Former vice president Joe Biden, Sen. Bernie Sanders (I-Vt.) and Sen. Elizabeth Warren (D-Mass.) run strongest against the president nationally, with Biden leading by 17 points (56 percent to 39 percent), Warren by 15 points (55 percent to 40 percent) and Sanders by 14 points (55 percent to 41 percent).
South Bend, Ind., Mayor Pete Buttigieg and Sen. Kamala D. Harris (D-Calif.), the other two Democrats tested against Trump, also lead the president among registered voters, with Buttigieg up by 52 percent to 41 percent, and Harris ahead by 51 percent to 42 percent…
[T]he national results represent a shift away from Trump since the summer, when only Biden had a clear advantage over the incumbent. With Republicans and Democrats mostly locked in on their voting intentions, the biggest difference between the results from July and those in the new poll is that independents have moved in the direction of the Democratic candidates.

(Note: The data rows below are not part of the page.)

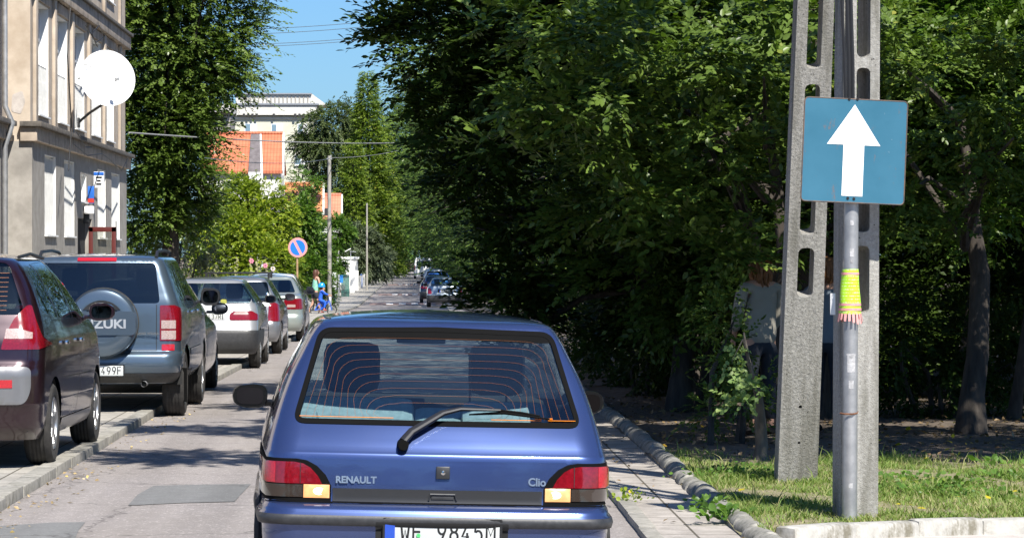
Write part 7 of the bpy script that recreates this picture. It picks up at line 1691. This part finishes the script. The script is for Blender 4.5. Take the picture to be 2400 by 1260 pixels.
# weeds: individual clumps
def weed(px, py, Y, n, s, mat, label, seed, z=None, spread=.07, h=.09, grp='weeds growing round the verge'):
    p = at(px, py, Y); p.z = .085 if z is None else z; rng = np.random.RandomState(seed); O = np.stack([rng.normal(0, spread, n), rng.normal(0, spread, n), rng.uniform(.0, h, n)], 1); d = np.stack([O[:, 0] * 6 + rng.normal(0, .5, n), O[:, 1] * 6 + rng.normal(0, .5, n), rng.uniform(.1, 1, n)], 1)
    V, Fq = leaves(O, d, rng.normal(0, .6, (n, 3)) + [0, -.4, 1], s * rng.uniform(.6, 1.3, n), 6, 1.5); o = mesh_np('weed', V, Fq, mat, attr=np.repeat(rng.rand(n), 6)); o.location = p; tag(o, label, 'weed', grp); return o
wd = [(1655, 1178, 20.3, 60, .05, L_bright, 'bright green weed clump on the border stones, upper of two', .03), (1693, 1206, 19.3, 70, .055, L_bright, 'bright green weed clump on the border stones, lower of two', .04), (1480, 1178, 21.0, 60, .03, L_gold, 'flat weed tuft in the narrow pavement beside the blue car', .03), (1690, 1112, 22.6, 60, .05, L_bright, 'leafy weeds at the shaded edge left of the leaning pole', .085), (1745, 1098, 23.1, 60, .05, L_bright, 'leafy weeds at the foot of the sapling', .085),
      (2325, 1085, 23.6, 14, .10, L_bright, 'broad-leaved weed at the edge of the shade on the right', .085), (2110, 1128, 22.2, 60, .06, L_bright, 'leafy weed patch right of the blue sign post', .085), (2230, 1140, 21.6, 80, .06, L_mid, 'leafy weed patch in the middle of the sunlit grass on the right', .085), (2370, 1122, 22.2, 60, .06, L_bright, 'leafy weed patch in the grass at the right edge', .085), (2180, 1165, 20.9, 70, .05, L_bright, 'lower leafy weed patch right of the blue sign post', .085), (2320, 1170, 20.6, 60, .05, L_bright, 'lower leafy weed patch near the right edge', .085)]
for i, (px, py, Y, n_, s_, m_, lb, z_) in enumerate(wd): weed(px, py, Y, n_ if i < 3 else int(n_ * 1.7), s_ if i < 3 else s_ * .6, m_, lb, 300 + i, z_, spread=.06 if i < 3 else .16, h=.09 if i < 3 else .06)
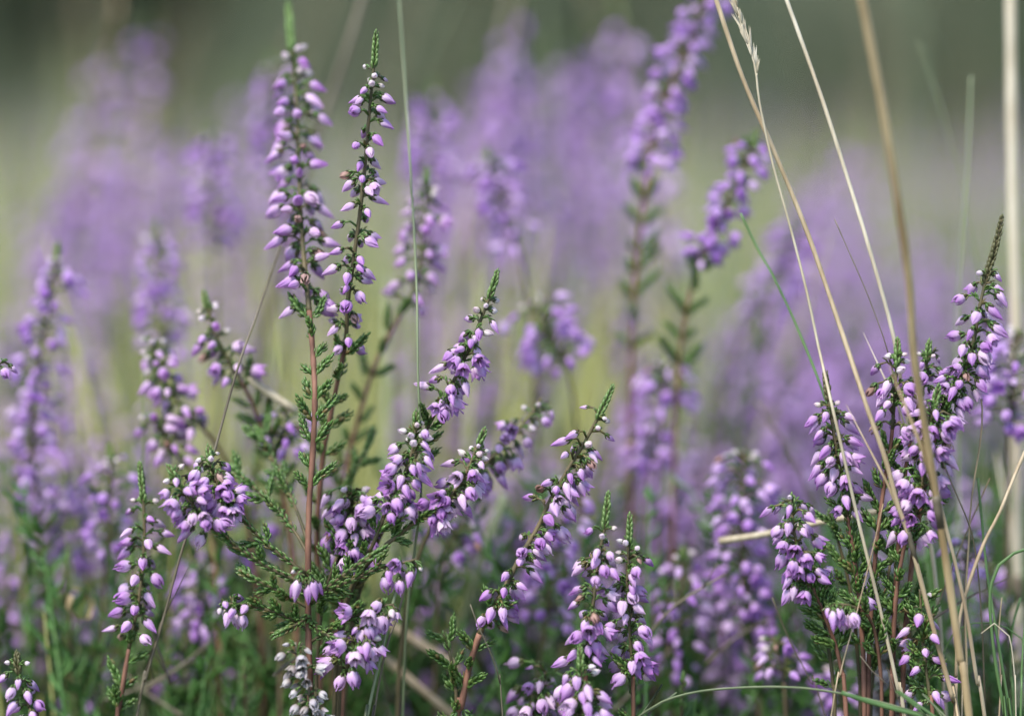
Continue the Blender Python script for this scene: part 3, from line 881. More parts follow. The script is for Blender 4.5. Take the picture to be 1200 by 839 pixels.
blobs += [(975, 150, 30, 3, 340), (1010, 240, 40, 3, 330), (1090, 260, 40, 3, 330), (1140, 300, 30, 3, 300), (1180, 280, 30, 2, 330), (940, 250, 30, 3, 300), (30, 430, 40, 3, 130), (90, 480, 40, 3, 110), (140, 300, 50, 3, 190), (270, 260, 40, 3, 210), (60, 590, 40, 3, 80), (210, 560, 40, 2, 90), (310, 420, 30, 2, 130),
          (470, 330, 30, 2, 160), (560, 360, 40, 3, 150), (660, 260, 50, 4, 240), (720, 400, 50, 4, 140), (650, 500, 40, 3, 110), (820, 480, 50, 4, 130), (870, 330, 50, 4, 210), (930, 330, 50, 4, 230),
          (980, 380, 50, 4, 200), (1040, 330, 50, 4, 240), (1100, 380, 50, 4, 200), (1150, 330, 40, 3, 260), (900, 470, 40, 3, 140), (580, 540, 40, 3, 90), (700, 640, 40, 3, 75), (800, 640, 40, 3, 75),
          (390, 500, 30, 2, 110), (480, 560, 30, 2, 90), (250, 700, 40, 2, 70), (920, 700, 40, 2, 65), (560, 700, 40, 2, 70), (1000, 180, 60, 3, 420), (560, 60, 30, 2, 330), (690, 90, 30, 2, 380), (20, 300, 40, 3, 260), (250, 60, 30, 2, 380)]
fl_label = 'out-of-focus heather sprig standing in the soft purple mass behind the sharp sprigs'
for (bx, by, sp_, n, d) in blobs:
    for i in range(max(1, int(n * .78 + .35))):
        qx, qy = bx + rf.gauss(0, .6) * sp_, by + abs(rf.gauss(0, .6)) * sp_
        if 412 < qx < 468 and qy > 150 and d > 100 or 105 < qx < 165 and 250 < qy < 460 or 690 < qx < 730 and qy > 150 and d > 180: continue      # the pale grassy gaps
        t = P(qx, qy, d * rf.uniform(.85, 1.2))
        far_sprig(t, fl_label, 'far heather sprigs out of focus', rf)

# leafy flowerless stems filling the undergrowth
lf_label = 'leafy green heather stem without flowers, soft in the undergrowth behind the sharp sprigs'
for i in range(270):
    d = 75 + 400 * rf.random() ** 1.3
    px = rf.uniform(-80, 1280)
    py = rf.uniform(430, 900) - d * .5
    if i > 200:
        d = rf.uniform(60, 160); py = rf.uniform(660, 860)
    if py < 590 and d < 170: d = rf.uniform(170, 420)
    t = P(px, py, d)
    k = rf.randrange(3)
    sc = max(.5, t.z / (.34, .30, .27)[k])
    o = link('leafy_heather', BARE[k], None)
    tag(o, lf_label, 'heather', 'leafy stems in the undergrowth')
    o.location = (t.x, t.y, 0)
    o.rotation_euler = (rf.uniform(-.08, .08), rf.uniform(-.12, .12), rf.uniform(0, 6.28))
    o.scale = (1.1, 1.1, sc)

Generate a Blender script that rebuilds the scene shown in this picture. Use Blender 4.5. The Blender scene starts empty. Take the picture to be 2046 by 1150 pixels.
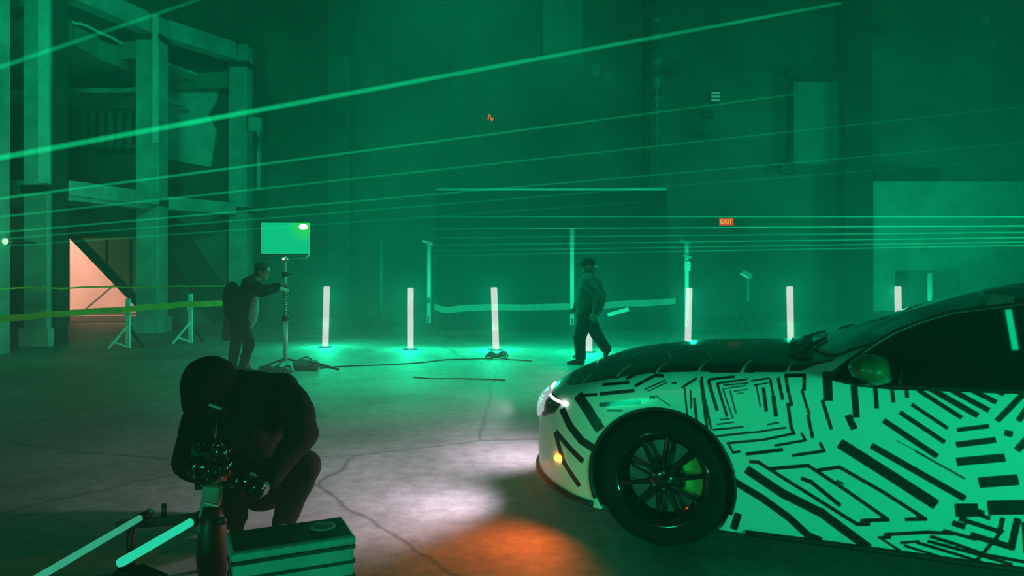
import bpy, bmesh, math, random
import numpy as np
from mathutils import Vector, Matrix, Quaternion
from mathutils.bvhtree import BVHTree

random.seed(7)
PI = math.pi
SC = bpy.context.scene
COL = SC.collection
V = Vector

# ------------------------------------------------------------------ camera
FPX, HZ, CAMZ = 1500.0, 535.0, 1.45        # focal length in pixels, horizon row, eye height
cd = bpy.data.cameras.new('camera')
cam = bpy.data.objects.new('camera', cd)
COL.objects.link(cam)
cam.location = (0, 0, CAMZ)
cam.rotation_euler = (PI / 2, 0, 0)
cd.sensor_fit = 'HORIZONTAL'
cd.sensor_width = 36.0
cd.lens = 36.0 * FPX / 2046
cd.shift_y = -(575 - HZ) / 2046
cd.clip_end = 200
SC.camera = cam


def W(px, py, d):
    """measured point: column and row in the photograph, distance along the view axis in metres"""
    return V(((px - 1023) / FPX * d, d, CAMZ - (py - HZ) / FPX * d))


# ------------------------------------------------------------------ world, haze, exposure
SC.view_settings.view_transform = 'Standard'
SC.view_settings.look = 'None'
SC.view_settings.exposure = 0.0
SC.view_settings.gamma = 1.0
SC.view_settings.use_curve_mapping = False
SC.cycles.use_denoising = True
SC.cycles.max_bounces = 4
SC.cycles.diffuse_bounces = 2
SC.cycles.glossy_bounces = 3
SC.cycles.transmission_bounces = 4
SC.cycles.volume_bounces = 0
SC.cycles.transparent_max_bounces = 48
SC.cycles.use_adaptive_sampling = False
SC.cycles.caustics_reflective = False
SC.cycles.caustics_refractive = False
SC.cycles.sample_clamp_indirect = 4.0

wd = bpy.data.worlds.new('hall_air')
SC.world = wd
wd.use_nodes = True
nt = wd.node_tree
nt.nodes.clear()
wo = nt.nodes.new('ShaderNodeOutputWorld')
bg = nt.nodes.new('ShaderNodeBackground')
bg.inputs[0].default_value = (0, 0.002, 0.001, 1)
bg.inputs[1].default_value = 1
nt.links.new(bg.outputs[0], wo.inputs[0])
HAZE = 0.019
vs = nt.nodes.new('ShaderNodeVolumeScatter')
vs.inputs['Color'].default_value = (1, 1, 1, 1)
vs.inputs['Density'].default_value = HAZE
vs.inputs['Anisotropy'].default_value = 0.15
nt.links.new(vs.outputs[0], wo.inputs['Volume'])

GREEN = (0.0, 1.0, 0.41)


def area(name, loc, target, sx, sy, power, col=GREEN, spread=PI):
    l = bpy.data.lights.new(name, 'AREA')
    l.shape = 'RECTANGLE'
    l.size, l.size_y = sx, sy
    l.energy = power
    l.color = col
    l.spread = spread
    o = bpy.data.objects.new(name, l)
    COL.objects.link(o)
    o.location = loc
    o.rotation_euler = (V(target) - V(loc)).to_track_quat('-Z', 'Y').to_euler()
    return o


# lights outside the frame: green floods of the show and added fills
area('flood_light_side', (4.4, -1.8, 0.5), (2.2, 3.6, 0.95), 1.8, 0.5, 108, GREEN, 1.9)
_o = area('overhead_strip_light', (2.385, 2.40, 5.02), (2.29, 3.445, 1.15), 0.06, 0.36, 1.6, GREEN)
_z = (V(_o.location) - V((2.29, 3.445, 1.15))).normalized()
_y = V((.28, .76, .56)); _y = (_y - _z * _y.dot(_z)).normalized()
_o.rotation_euler = Matrix((_y.cross(_z), _y, _z)).transposed().to_euler()
area('fill_light_front', (-3.6, -1.6, 1.2), (0.2, 4.2, 0.55), 0.8, 0.6, 13, GREEN, 1.2)  # added fill to brighten the car nose, no such lamp known
area('flood_light_right', (15.0, 15.0, 3.0), (-8.0, 16.0, 2.5), 2.5, 2.0, 300)
area('fill_light_left', (-4.3, 5.5, 6.3), (-8.6, 17.0, 4.2), 1.2, 1.0, 78, GREEN, 1.1)  # added fill that lifts the columns out of the haze
area('fill_light_high', (-0.8, 10.6, 8.8), (-0.8, 10.6, 0.0), 2.4, 1.2, 115, GREEN, 0.85)  # added overhead fill to widen the green band on the floor
area('fill_light_warm', (-4.0, -3.5, 3.2), (-2.0, 4.0, 0.0), 1.2, 1.0, 6, (1.0, 0.86, 0.72))  # added warm fill for the foreground, not a known lamp

# ------------------------------------------------------------------ materials


def mat(name, col, rough=0.7, metal=0.0, var=0.0, scale=4.0, bump=0.0, col2=None, emit=None, estr=0.0,
        coat=0.0, spec=0.5, bscale=None, detail=6, lo=0.35, hi=0.65):
    m = bpy.data.materials.new(name)
    m.use_nodes = True
    n, L = m.node_tree.nodes, m.node_tree.links
    b = n['Principled BSDF']
    b.inputs['Roughness'].default_value = rough
    b.inputs['Metallic'].default_value = metal
    b.inputs['Specular IOR Level'].default_value = spec
    b.inputs['Coat Weight'].default_value = coat
    b.inputs['Coat Roughness'].default_value = 0.08
    tc = n.new('ShaderNodeTexCoord')
    ns = n.new('ShaderNodeTexNoise')
    ns.inputs['Scale'].default_value = scale
    ns.inputs['Detail'].default_value = detail
    ns.inputs['Roughness'].default_value = 0.6
    L.new(tc.outputs['Object'], ns.inputs['Vector'])
    cr = n.new('ShaderNodeValToRGB')
    cr.color_ramp.elements[0].position = lo
    cr.color_ramp.elements[1].position = hi
    c2 = col2 if col2 else tuple(c * (1 - var) for c in col)
    cr.color_ramp.elements[0].color = (*c2, 1)
    cr.color_ramp.elements[1].color = (*col, 1)
    L.new(ns.outputs['Fac'], cr.inputs['Fac'])
    L.new(cr.outputs['Color'], b.inputs['Base Color'])
    if bump:
        bp = n.new('ShaderNodeBump')
        bp.inputs['Strength'].default_value = bump
        bp.inputs['Distance'].default_value = 0.02
        n2 = n.new('ShaderNodeTexNoise')
        n2.inputs['Scale'].default_value = bscale or scale * 4
        n2.inputs['Detail'].default_value = 5
        L.new(tc.outputs['Object'], n2.inputs['Vector'])
        L.new(n2.outputs['Fac'], bp.inputs['Height'])
        L.new(bp.outputs['Normal'], b.inputs['Normal'])
    if emit:
        b.inputs['Emission Color'].default_value = (*emit, 1)
        b.inputs['Emission Strength'].default_value = estr
    return m


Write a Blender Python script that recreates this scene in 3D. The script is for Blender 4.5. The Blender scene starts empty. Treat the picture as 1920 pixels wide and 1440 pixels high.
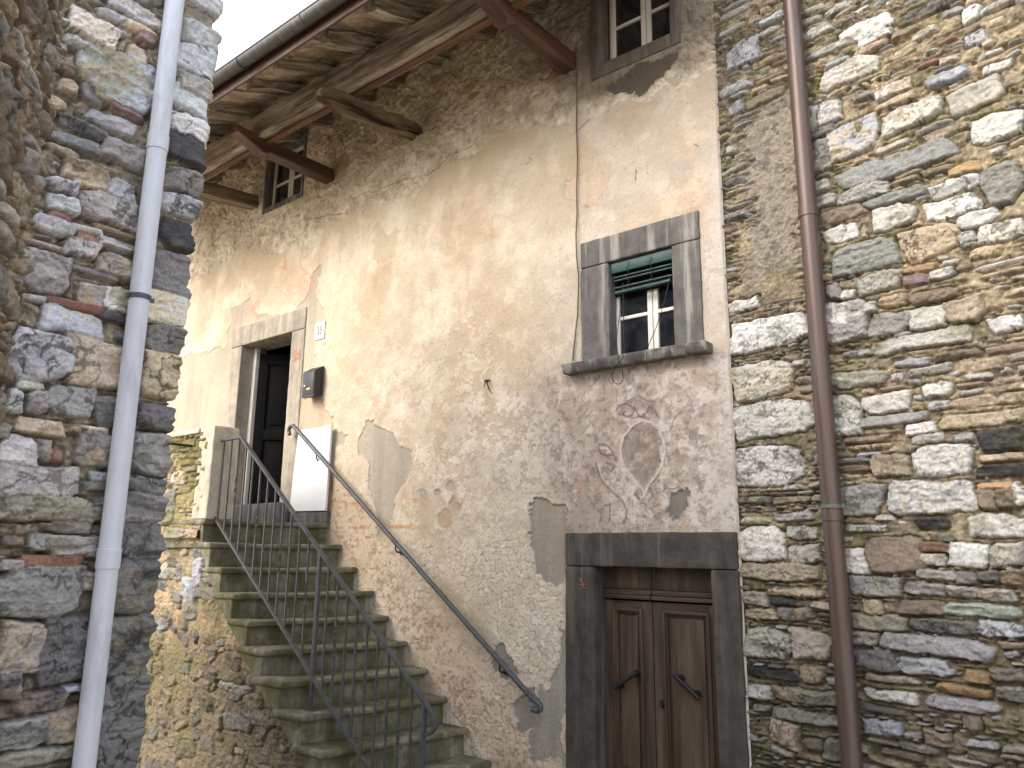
import bpy, bmesh, math, random
import numpy as np
from mathutils import Vector, Matrix

scene = bpy.context.scene
# ------------------------------------------------------------------ camera
F = 1442.0; CX, CY = 960.0, 720.0            # focal length and centre, in pixels of the 1920 x 1440 photograph
EYE = np.array([0.0, -5.0, 2.15])            # facade lies in the plane y = 0, x runs along it to the right, z is up
_p, _r, _y = math.radians(12.3), math.radians(0.7), math.radians(50.8)
_h = np.array([-math.cos(_y), math.sin(_y), 0.0])
FW = _h * math.cos(_p) + np.array([0, 0, math.sin(_p)])
_r0 = np.cross(FW, [0, 0, 1.0]); _r0 /= np.linalg.norm(_r0)
_u0 = np.cross(_r0, FW)
RT = _r0 * math.cos(_r) + _u0 * math.sin(_r)
UP = -_r0 * math.sin(_r) + _u0 * math.cos(_r)
cam = bpy.data.cameras.new("camera")
cam.sensor_width = 36.0; cam.lens = F / 1920.0 * 36.0
cam.clip_start = 0.05; cam.clip_end = 500.0
camo = bpy.data.objects.new("camera", cam)
scene.collection.objects.link(camo)
camo.matrix_world = Matrix(((RT[0], UP[0], -FW[0], EYE[0]), (RT[1], UP[1], -FW[1], EYE[1]), (RT[2], UP[2], -FW[2], EYE[2]), (0, 0, 0, 1)))
scene.camera = camo

# ------------------------------------------------------------------ light
SUN_EL, SUN_AZ = 34.0, 203.0                 # compass degrees, y = north
world = bpy.data.worlds.new("World"); scene.world = world; world.use_nodes = True
wn = world.node_tree.nodes; wl = world.node_tree.links
sky = wn.new("ShaderNodeTexSky"); sky.sky_type = 'NISHITA'; sky.sun_disc = False
sky.sun_elevation = math.radians(SUN_EL); sky.sun_rotation = math.radians(SUN_AZ)
sky.dust_density = 5.0; sky.ozone_density = 1.5; sky.air_density = 1.0
_tc = wn.new("ShaderNodeTexCoord"); _cn = wn.new("ShaderNodeTexNoise"); _cn.inputs["Scale"].default_value = 2.2; _cn.inputs["Detail"].default_value = 6.0
_mr = wn.new("ShaderNodeMapRange"); _mr.inputs[1].default_value = 0.3; _mr.inputs[2].default_value = 0.65; _mr.inputs[3].default_value = 0.25; _mr.inputs[4].default_value = 0.75
_mx = wn.new("ShaderNodeMix"); _mx.data_type = 'RGBA'; _mx.inputs[7].default_value = (6.6, 6.9, 7.4, 1)     # thin bright cloud veil over the blue
wl.new(_tc.outputs["Generated"], _cn.inputs["Vector"]); wl.new(_cn.outputs["Fac"], _mr.inputs[0]); wl.new(_mr.outputs[0], _mx.inputs[0]); wl.new(sky.outputs[0], _mx.inputs[6])
wl.new(_mx.outputs[2], wn["Background"].inputs[0]); wn["Background"].inputs[1].default_value = 0.15
sl = bpy.data.lights.new("sun", 'SUN'); sl.energy = 1.3; sl.angle = math.radians(38.0); sl.color = (1.0, 0.95, 0.88)
so = bpy.data.objects.new("sun", sl); scene.collection.objects.link(so)
_a, _e = math.radians(SUN_AZ), math.radians(SUN_EL)
_d = Vector((math.sin(_a) * math.cos(_e), math.cos(_a) * math.cos(_e), math.sin(_e)))
so.rotation_euler = _d.to_track_quat('Z', 'Y').to_euler()
scene.view_settings.view_transform = 'Standard'; scene.view_settings.look = 'None'
scene.view_settings.exposure = 1.38; scene.view_settings.gamma = 1.0
scene.cycles.max_bounces = 8; scene.cycles.diffuse_bounces = 5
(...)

Assume that every Democratic lead here is half as large among likely voters as it is among registereds and you still have some garish advantages for the likes of Biden and Bernie over Trump.
How do we reconcile that giant gap with the fact that the battleground races in the NYT poll were so tight? After all, swing states do correlate to some degree with the national electorate. If we end up in a recession next year, that’ll be held against Trump in all 50 states, albeit more strongly in some states than in others. A narrow disadvantage in the national popular vote a la 2016 would leave him with a strong chance of narrow victories again in the Rust Belt and Florida, enough for 270 electoral votes. A huge disadvantage in the national popular vote will leave him a sitting duck. So although the ABC/WaPo and NYT numbers don’t directly contradict each other, they do indirectly contradict each other. Whom should we trust?
Nate Cohn of the NYT makes the case for trusting his data:
The ABC/Post poll otoh is fairly small for a national poll (~850 RVs). Doesn't make it wrong. But the difference could be sampling error on their end; if they did it again, it could be much better for Trump. It's worse for him than others, including their own prior polls
— Nate Cohn (@Nate_Cohn) November 5, 2019
I think that gap is fairly manageable. A 3 pt difference is pretty well within the range where we expect polls to differ. I wouldn't insist either side is right or wrong, etc.
— Nate Cohn (@Nate_Cohn) November 5, 2019
We also make sure we have a representative number of low turnout voters, who are really hard to reach and basically can't be properly sampled by most other pollsters.
All of this is expensive, but it gives us a far better shot to capture the people who get missed by surveys— Nate Cohn (@Nate_Cohn) November 5, 2019
Now, we do our polls the way we do them for a reason. It lets us get the partisan balance right, which is a big source of noise (and possibly bias) in other polls. It lets us reach low turnout voters, since we know who has or hasn't voted before we call them.
— Nate Cohn (@Nate_Cohn) November 5, 2019
What use remains for national polls if you’re sold that battleground polling is the place to be? Well, they might be useful in detecting trends among the broader electorate that will eventually trickle down into swing states. Note the bit at the end of the excerpt above about independents shifting towards the Democrats, for instance. Note too that Biden, Warren, and Sanders each lead Trump nationally by wider margins today than they did when ABC/WaPo last polled the race in September. Warren in particular has improved dramatically, doubling her lead over Trump from seven points to 15. In other words, although the NYT momentarily sees Trump beating Warren in the battlegrounds, his lead is small and it may be shrinking as we speak. National polling will give us an inkling about the drift in swing states going forward.